To match balanced parenthesis is not an easy problem and even harder to solve with JavaScript. Since the JS regex engine does not allow recursion. Let me cite Steven Levithan on that matter:

The problem, in this case, lies in how you distinguish between the last closing bracket ... and any of the inner brackets. The only difference between the last closing bracket and the inner brackets is that they are logically linked (i.e., they form an open/close pair). This logic is impossible to implement by simple lookaround assertion.

However, he concludes, if there is a known maximum amount of recursion that needs to be accounted for, it's possible.

Here's a solution that does not use any advanced regex features and works just fine with vanilla JavaScript.

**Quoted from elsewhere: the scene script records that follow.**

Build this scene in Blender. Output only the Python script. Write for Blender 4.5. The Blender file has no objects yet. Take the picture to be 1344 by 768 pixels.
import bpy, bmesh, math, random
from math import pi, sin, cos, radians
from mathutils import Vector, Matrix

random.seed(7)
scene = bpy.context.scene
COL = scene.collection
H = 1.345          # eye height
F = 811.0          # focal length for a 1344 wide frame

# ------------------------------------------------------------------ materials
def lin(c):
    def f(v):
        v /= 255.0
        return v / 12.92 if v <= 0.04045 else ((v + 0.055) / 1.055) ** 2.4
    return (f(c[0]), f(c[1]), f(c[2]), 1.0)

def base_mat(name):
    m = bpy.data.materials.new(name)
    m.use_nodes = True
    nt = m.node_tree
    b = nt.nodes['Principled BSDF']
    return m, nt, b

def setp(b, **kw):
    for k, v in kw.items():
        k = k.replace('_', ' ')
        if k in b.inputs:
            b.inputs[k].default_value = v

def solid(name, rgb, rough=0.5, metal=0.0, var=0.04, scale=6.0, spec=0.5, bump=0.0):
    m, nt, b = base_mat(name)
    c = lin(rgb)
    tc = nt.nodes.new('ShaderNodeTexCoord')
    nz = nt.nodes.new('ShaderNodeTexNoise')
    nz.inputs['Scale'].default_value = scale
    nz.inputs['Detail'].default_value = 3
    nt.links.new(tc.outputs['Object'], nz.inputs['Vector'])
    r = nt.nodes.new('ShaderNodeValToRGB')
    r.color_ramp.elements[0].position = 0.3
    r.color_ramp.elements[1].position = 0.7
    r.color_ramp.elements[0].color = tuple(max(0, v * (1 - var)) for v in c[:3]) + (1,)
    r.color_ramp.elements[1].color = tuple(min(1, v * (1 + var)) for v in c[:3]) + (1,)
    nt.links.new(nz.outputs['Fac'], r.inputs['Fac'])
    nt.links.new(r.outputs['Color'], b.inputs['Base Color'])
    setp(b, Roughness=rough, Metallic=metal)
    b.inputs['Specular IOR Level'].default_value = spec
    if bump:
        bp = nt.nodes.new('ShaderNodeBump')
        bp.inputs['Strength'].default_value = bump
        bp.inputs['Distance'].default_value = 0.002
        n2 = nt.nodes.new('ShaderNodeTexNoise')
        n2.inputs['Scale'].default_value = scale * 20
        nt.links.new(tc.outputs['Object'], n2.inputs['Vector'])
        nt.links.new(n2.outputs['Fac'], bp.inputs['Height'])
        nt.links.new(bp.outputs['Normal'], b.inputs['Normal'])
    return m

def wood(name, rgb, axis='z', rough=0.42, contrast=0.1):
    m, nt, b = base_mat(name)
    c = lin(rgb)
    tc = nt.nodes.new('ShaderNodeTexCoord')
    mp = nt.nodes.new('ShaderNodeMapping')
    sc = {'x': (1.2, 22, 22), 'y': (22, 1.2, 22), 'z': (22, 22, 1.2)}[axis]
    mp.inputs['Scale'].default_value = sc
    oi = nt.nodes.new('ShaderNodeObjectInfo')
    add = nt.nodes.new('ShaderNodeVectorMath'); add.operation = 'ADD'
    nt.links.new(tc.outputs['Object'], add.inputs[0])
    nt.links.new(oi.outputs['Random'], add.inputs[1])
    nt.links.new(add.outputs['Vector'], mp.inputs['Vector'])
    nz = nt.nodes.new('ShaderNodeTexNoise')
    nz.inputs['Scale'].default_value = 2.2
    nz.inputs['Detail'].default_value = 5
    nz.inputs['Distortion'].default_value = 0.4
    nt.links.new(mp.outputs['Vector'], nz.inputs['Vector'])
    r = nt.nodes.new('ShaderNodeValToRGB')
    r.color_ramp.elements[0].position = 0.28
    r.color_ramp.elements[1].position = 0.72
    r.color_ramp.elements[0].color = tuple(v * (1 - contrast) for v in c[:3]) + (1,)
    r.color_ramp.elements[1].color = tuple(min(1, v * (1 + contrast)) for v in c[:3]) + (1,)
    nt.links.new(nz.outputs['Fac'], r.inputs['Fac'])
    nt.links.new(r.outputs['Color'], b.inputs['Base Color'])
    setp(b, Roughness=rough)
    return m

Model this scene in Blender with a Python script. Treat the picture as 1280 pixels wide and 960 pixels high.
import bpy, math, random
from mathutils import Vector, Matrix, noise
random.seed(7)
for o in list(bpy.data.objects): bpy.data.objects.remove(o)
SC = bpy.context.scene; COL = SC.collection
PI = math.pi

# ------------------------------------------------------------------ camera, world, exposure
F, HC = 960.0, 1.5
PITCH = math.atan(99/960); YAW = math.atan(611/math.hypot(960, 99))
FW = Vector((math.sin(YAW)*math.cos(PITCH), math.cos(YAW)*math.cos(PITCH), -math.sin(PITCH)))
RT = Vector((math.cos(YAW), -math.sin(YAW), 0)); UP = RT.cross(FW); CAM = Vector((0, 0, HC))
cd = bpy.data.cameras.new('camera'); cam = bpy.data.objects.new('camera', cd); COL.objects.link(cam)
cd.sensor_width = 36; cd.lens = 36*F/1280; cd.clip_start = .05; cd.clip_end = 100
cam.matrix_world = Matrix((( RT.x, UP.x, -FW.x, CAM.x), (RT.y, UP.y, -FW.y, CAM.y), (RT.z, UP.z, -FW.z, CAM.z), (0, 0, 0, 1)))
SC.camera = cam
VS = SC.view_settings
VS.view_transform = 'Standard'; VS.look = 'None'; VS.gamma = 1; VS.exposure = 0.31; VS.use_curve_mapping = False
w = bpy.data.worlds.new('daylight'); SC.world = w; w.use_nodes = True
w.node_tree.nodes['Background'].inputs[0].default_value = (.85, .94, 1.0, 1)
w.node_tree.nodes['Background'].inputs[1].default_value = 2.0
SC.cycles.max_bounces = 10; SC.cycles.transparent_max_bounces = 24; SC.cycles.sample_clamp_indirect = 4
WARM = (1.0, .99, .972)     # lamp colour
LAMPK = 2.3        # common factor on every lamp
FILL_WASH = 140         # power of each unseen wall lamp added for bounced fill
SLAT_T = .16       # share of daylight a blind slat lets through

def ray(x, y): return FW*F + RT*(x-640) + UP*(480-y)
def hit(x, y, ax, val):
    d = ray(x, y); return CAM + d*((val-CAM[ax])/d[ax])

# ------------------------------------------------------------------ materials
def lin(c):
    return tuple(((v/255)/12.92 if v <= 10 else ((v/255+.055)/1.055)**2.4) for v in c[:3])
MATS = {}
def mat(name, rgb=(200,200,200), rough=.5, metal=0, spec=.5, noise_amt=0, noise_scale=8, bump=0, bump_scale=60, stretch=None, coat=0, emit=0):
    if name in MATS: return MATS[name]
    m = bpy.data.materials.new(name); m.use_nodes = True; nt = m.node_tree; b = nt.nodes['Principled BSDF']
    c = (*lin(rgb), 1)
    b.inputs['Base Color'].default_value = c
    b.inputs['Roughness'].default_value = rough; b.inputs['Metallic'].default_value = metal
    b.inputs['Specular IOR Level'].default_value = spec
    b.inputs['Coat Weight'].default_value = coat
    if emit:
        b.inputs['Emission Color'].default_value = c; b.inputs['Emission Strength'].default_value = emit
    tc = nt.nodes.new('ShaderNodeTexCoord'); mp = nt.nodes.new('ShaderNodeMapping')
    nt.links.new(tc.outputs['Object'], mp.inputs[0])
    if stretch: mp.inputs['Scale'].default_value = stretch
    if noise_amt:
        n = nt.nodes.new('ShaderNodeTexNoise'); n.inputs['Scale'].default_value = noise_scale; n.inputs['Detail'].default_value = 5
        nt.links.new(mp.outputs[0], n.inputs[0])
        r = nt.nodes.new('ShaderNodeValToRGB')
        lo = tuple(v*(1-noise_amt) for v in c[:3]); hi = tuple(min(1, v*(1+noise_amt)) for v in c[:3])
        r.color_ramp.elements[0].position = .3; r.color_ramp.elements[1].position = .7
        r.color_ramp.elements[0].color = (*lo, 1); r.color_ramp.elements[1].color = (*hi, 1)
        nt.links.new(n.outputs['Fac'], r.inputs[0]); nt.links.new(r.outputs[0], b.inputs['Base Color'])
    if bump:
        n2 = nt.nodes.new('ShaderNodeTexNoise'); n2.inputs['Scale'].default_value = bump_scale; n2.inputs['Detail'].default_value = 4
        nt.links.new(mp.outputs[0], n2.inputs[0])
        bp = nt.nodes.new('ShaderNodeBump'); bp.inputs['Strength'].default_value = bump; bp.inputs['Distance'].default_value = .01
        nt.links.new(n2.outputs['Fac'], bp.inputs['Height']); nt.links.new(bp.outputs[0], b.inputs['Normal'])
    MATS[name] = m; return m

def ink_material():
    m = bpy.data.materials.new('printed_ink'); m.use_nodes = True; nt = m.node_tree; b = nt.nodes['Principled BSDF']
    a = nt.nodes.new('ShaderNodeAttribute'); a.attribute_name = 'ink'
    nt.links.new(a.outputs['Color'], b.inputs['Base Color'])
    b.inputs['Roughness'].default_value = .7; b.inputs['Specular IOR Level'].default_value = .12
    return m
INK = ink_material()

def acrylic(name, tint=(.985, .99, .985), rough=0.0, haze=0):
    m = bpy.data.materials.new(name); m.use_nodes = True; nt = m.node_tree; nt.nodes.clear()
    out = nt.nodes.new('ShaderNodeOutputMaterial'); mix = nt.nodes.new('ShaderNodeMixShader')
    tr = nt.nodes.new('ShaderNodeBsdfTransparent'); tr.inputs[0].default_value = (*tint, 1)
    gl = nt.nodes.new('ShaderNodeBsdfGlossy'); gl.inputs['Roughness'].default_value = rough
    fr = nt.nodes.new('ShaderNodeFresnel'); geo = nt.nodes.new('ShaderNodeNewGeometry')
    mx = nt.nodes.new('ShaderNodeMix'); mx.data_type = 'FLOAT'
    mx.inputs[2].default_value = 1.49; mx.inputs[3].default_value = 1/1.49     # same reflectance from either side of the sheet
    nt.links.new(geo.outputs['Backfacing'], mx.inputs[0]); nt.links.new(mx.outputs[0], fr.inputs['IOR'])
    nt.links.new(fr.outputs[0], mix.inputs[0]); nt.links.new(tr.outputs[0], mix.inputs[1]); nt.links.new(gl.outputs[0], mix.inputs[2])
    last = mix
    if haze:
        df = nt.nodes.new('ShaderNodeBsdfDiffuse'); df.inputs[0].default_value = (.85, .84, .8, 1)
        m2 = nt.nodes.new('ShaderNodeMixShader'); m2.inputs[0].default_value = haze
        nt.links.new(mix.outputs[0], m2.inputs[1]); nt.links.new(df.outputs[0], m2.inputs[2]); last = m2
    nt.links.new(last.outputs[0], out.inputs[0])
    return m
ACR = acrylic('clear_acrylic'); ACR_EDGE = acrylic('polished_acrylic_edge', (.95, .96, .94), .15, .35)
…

\((?:\([^()]*?\)|([^()]*\bgreen\b[^()]*)?|[^()])*?\)

Explanation

• \( Match opening parenthesis
• (?:...) non-capputring group with alternations:
  • \([^()]*?\) Match inner pair of parenthesis, lazy match anything not a () using a negated character class, non greedy
  • ([^()]*\bgreen\b[^()]*)? Capture the optional word green with word boundaries in group 1, greedy
  • [^()] a "modified dot": anything not a () to keep parenthesis balanced
• *? Close the non-capturing group, match zero or more times lazy
• \) Match )

Demo

I use an extra capture group to meet the requirement with the given search term; if there is no $1 the full match is trash:

Sample Code:

const regex = /\((?:\([^()]*?\)|([^()]*\bgreen\b[^()]*)?|[^()])*?\)/gm;
const str = `OSDfhosjdjakjdnvkjndkfvjelkrjejrijrvrvrjvnkrjvnkn(mint (light) green pants)shdbfhsbdhfbsjd(couch)hvbjshdbvjhsbdfbjs(forest (dark) (stained) green shirt) sjdfjsdhfjshkd(fjskdjfksjdfhfskdjf(green table) (green)`;
let m;

while ((m = regex.exec(str)) !== null) {
    // This is necessary to avoid infinite loops with zero-width matches
    if (m.index === regex.lastIndex) {
        regex.lastIndex++;
    }
    
    // The result can be accessed through the `m`-variable.
    m.forEach((match, groupIndex) => {
      if(match && groupIndex === 1)
        console.log(`Found ${m[0]}`);
    });
}

Caveats, this works only if:

• braces are actually balanced,
• and the level of brace nesting is no more than one. If more levels are needed, adjust the pattern as shown by Steven.